Tuning the Electrical and Optical Properties of MoS$_2$ under High Pressure

Transition metal dichalcogenides (TMDCs), such as molybdenum disulfide (MoS$_2$), has been of recent interest to many theoretical and experimental studies. MoS$_2$ has served as a potential material for optoelectronic and field-effect-transistors (FETs) with high on/off ratios (up to 10$^8$). MoS$_2$ is composed of quasi-two-dimensional sheets that are stacked on top of one another where each monolayer is tri-layered with a transition metal, molybdenum, in the middle that is covalently bonded to a chalcogen atom, sulfur, located on the top and bottom of the layers. These layers are separated by weak van der Waals (vdW) forces along the c-axis which makes the properties of MoS$_2$ anisotropic. Having control over the electronic properties, and therefore, the band-gap of MoS$_2$, allows for a wide range of applications from electrochemical devices to tunable photo-detectors to be adopted. We demonstrate the electronic phase transition of MoS$_2$ from semiconducting to a metallic state at $\sim$15GPa.
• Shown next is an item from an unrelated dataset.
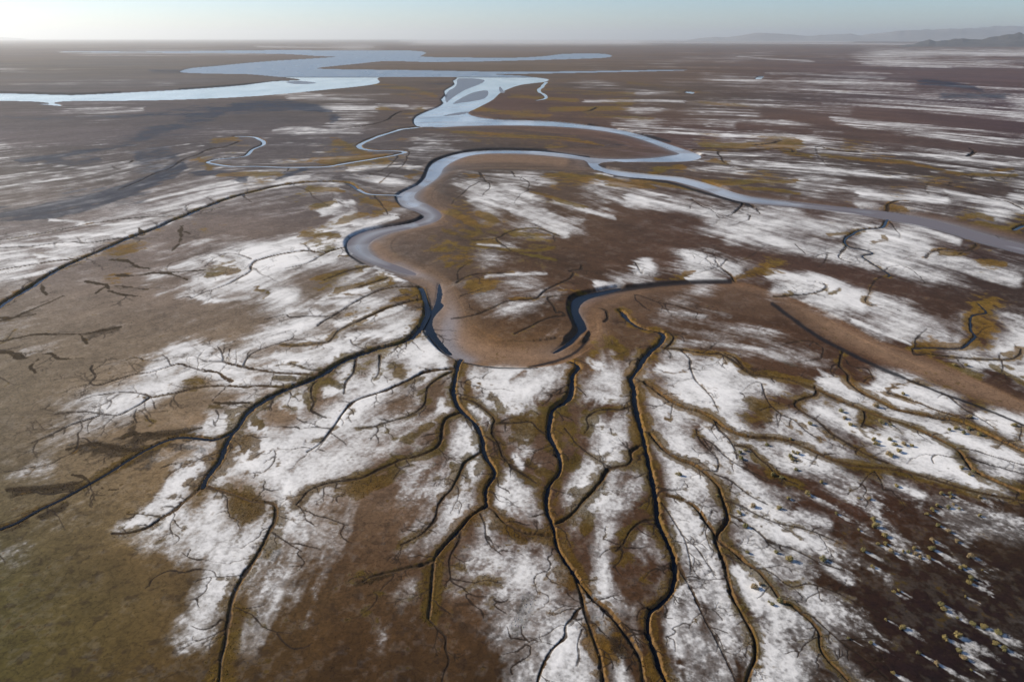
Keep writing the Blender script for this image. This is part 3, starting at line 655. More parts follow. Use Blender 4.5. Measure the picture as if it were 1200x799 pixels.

The electronic transport properties in the semiconducting region (lower pressures) exhibits a shockley-like behavior while in the metallic region (higher pressures), we observe ohmic transport. We also examine the light-induced electronic properties by creating optical switches under pressure in greater detail. This photo-current behavior of MoS$_2$ allows for optical switches with three order decrease in turn-on time. We examine the change in the activation energy, optical Raman, XRD, and resistance, by inducing pressure to MoS$_2$ up to 35 GPa.